Provided data –
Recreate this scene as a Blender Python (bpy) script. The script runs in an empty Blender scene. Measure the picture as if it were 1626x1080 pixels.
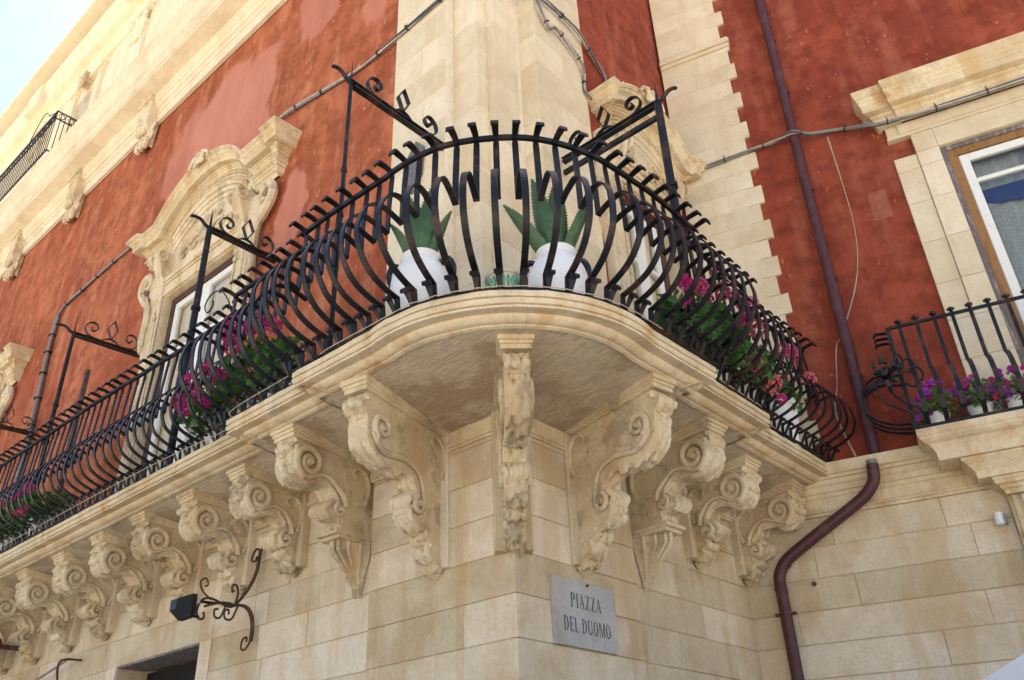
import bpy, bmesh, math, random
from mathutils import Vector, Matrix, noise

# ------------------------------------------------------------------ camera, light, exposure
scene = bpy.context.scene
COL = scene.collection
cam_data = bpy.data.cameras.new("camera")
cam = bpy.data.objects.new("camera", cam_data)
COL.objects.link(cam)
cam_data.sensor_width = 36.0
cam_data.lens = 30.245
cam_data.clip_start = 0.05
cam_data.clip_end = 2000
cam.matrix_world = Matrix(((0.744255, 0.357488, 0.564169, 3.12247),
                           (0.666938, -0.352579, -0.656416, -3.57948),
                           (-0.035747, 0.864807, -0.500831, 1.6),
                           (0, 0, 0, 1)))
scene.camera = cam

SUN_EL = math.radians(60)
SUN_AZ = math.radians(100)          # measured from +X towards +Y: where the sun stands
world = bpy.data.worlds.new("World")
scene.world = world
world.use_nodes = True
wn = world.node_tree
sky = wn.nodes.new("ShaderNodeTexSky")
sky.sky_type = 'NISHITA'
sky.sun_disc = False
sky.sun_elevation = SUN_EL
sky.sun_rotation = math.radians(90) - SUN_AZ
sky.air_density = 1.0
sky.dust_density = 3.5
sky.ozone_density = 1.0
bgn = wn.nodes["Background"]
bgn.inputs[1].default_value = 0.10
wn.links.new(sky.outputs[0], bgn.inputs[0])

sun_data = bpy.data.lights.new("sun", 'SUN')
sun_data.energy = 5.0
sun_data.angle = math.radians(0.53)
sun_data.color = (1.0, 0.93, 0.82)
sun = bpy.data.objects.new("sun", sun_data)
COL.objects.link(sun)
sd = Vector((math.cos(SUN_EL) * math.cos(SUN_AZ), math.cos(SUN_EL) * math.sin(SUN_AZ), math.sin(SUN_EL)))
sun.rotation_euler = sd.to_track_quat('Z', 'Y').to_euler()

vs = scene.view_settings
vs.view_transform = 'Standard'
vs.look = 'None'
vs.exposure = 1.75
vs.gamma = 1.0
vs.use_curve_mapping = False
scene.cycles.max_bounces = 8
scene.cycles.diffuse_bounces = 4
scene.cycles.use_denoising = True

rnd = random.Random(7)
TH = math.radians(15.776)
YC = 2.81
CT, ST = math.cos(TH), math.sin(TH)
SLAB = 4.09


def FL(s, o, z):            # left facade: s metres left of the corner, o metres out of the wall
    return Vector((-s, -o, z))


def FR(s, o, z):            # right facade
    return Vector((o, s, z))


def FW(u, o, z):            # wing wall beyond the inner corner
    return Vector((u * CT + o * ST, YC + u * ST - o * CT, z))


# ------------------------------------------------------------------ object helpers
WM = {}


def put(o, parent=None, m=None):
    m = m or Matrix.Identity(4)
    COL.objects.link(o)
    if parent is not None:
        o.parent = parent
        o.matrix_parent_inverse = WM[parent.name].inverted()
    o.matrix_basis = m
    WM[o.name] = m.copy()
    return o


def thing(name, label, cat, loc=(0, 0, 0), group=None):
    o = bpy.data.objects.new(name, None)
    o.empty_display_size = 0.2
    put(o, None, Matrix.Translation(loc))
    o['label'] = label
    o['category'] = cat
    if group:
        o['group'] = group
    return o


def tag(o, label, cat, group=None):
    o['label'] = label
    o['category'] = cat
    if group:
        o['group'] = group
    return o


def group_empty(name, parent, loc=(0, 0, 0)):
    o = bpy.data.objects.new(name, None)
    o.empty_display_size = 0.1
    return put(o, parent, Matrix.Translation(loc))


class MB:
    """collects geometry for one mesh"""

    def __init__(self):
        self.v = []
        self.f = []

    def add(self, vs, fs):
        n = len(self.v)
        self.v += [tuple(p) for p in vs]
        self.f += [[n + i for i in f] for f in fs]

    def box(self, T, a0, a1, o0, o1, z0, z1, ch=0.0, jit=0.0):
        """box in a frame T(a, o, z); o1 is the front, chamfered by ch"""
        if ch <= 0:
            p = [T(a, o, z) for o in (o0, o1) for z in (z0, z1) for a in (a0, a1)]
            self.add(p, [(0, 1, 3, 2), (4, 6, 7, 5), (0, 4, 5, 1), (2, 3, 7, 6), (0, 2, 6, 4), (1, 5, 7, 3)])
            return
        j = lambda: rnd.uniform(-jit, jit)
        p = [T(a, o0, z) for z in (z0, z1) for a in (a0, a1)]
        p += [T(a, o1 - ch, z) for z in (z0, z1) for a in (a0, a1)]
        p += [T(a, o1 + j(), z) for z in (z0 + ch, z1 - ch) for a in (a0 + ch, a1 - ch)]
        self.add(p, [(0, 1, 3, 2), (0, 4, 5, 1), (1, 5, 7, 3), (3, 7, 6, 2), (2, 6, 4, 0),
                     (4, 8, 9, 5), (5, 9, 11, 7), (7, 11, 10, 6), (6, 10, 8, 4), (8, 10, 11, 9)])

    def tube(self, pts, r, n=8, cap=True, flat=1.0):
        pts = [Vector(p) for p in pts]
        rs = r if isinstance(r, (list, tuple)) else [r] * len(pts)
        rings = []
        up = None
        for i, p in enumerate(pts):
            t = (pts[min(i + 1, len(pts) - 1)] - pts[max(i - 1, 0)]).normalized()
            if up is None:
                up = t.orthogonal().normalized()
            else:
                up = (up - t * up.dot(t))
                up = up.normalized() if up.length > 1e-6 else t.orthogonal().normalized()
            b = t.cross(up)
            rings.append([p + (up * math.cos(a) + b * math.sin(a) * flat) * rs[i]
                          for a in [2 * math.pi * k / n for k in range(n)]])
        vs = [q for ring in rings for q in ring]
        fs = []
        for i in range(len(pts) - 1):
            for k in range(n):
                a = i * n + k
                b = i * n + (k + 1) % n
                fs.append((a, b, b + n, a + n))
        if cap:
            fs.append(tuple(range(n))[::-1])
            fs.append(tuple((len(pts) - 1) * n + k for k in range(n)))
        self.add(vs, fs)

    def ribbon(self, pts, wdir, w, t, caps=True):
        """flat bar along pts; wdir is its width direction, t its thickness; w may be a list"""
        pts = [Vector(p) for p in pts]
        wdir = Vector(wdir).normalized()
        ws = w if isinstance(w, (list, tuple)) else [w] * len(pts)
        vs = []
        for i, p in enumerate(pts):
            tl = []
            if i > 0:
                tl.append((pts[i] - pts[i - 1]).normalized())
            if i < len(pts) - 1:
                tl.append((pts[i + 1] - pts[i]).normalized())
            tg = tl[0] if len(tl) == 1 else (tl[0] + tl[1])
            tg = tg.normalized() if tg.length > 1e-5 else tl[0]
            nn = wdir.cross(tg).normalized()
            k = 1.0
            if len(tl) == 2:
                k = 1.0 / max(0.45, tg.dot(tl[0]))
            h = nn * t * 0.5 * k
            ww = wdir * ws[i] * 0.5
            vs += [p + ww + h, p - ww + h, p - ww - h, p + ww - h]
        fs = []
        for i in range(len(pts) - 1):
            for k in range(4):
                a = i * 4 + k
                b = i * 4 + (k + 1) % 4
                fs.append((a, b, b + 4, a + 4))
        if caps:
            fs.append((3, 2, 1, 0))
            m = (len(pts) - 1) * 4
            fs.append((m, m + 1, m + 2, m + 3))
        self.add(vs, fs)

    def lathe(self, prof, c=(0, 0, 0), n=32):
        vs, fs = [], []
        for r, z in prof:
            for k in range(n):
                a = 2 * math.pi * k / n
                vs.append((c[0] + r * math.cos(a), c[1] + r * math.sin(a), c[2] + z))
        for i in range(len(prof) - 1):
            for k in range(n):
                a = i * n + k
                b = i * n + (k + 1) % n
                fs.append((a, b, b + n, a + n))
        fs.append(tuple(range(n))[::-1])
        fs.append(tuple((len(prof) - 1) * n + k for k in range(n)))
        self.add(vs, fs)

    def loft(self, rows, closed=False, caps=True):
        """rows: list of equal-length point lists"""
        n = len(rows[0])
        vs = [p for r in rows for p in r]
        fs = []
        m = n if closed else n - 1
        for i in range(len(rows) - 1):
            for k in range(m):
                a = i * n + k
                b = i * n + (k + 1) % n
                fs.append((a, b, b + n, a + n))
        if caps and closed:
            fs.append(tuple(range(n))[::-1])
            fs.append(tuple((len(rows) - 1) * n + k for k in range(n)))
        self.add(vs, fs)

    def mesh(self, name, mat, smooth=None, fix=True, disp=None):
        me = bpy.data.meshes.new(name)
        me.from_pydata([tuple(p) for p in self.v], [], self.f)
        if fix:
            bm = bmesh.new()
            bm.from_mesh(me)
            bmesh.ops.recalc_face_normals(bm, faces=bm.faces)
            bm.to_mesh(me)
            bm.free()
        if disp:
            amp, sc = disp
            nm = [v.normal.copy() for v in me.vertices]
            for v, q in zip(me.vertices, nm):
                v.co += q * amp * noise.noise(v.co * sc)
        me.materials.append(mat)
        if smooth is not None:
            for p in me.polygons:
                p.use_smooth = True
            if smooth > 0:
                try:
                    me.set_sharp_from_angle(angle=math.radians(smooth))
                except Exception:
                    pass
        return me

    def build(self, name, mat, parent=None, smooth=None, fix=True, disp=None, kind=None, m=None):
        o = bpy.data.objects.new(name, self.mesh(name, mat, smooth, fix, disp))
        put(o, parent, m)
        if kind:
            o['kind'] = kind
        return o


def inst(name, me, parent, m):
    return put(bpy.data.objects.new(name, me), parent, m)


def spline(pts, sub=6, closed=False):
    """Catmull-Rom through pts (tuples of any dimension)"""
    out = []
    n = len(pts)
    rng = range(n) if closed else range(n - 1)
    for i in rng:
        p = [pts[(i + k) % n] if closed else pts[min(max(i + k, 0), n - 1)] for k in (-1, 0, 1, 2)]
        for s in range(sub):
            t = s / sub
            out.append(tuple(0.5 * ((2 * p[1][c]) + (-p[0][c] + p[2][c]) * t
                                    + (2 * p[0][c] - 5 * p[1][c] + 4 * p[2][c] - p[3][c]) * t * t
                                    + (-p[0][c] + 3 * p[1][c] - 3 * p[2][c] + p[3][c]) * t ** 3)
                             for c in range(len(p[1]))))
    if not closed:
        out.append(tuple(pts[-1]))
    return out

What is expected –
Exactly as they appear, print the lines of the listing above from its first line through the line that contains "from mathutils import Vector, Matrix, noise", minus the pictures.

Response for this exercise –
Recreate this scene as a Blender Python (bpy) script. The script runs in an empty Blender scene. Measure the picture as if it were 1626x1080 pixels.
import bpy, bmesh, math, random
from mathutils import Vector, Matrix, noise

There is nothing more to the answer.